Jan | 100 comments I'm eager to see the results of the survey on this topic. Any ideas when that will be ready?


message 41: by Chris (new)

Chris | 180 comments I have to say "Defending Jacob" may be one of the only books where my mouth dropped. Usually I can see things coming, not in this case. I want friends to read it, but I can't talk about it because I'll ruin it! :-)


message 42: by Sarah (new)

Sarah | 32 comments I get what people are saying about knowing a book is jaw dropping sets you up for disappointment if you didn't feel that way. That being said, I like how sometimes Michael will say a book leaves you wanting to talk to someone about it. To me, that means that it was "jaw dropping" with out really saying so.


message 43: by Kalen (new)

Kalen | 218 comments Astonish Me just got me. Anyone else see *that* coming? I should have but I didn't. (Trying to avoid a spoiler.....)


message 44: by Ann (new)

Ann (akingman) | 2097 comments Mod
I did see it coming but loved the book anyway!


message 45: by Janet (new)

Janet (justjanet) | 790 comments I thought Astonish Me was predictable except for the bit about Chloe but I too loved it!
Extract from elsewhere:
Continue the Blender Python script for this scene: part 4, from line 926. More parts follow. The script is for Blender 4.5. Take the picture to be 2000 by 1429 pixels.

message 46: by Kalen (new)

Kalen | 218 comments I wonder why it wasn't to me. It should have been. I usually sniff things out pretty fast. Maybe I just wanted to get lost in it and not over-think this one?


message 47: by Deb (new)

Deb | 38 comments Into Thin Air by Jon Krakauer - all the more jaw-dropping because a true story of men and women on Everest!


message 48: by Deb (new)

Deb | 38 comments Tina wrote: "In Cold Blood My books club chose In Cold Blood over two years ago & I'm still reeling."

Omigosh yes!


message 49: by Jillian (new)

Jillian | 42 comments The Dinner Great book with a great ending!


message 50: by Amy (new)

Amy | 463 comments Deb wrote: "Tina wrote: "In Cold Blood My books club chose In Cold Blood over two years ago & I'm still reeling."

Omigosh yes!"


Yup me too. That one really gets me for some reason. Probably because it is a true story!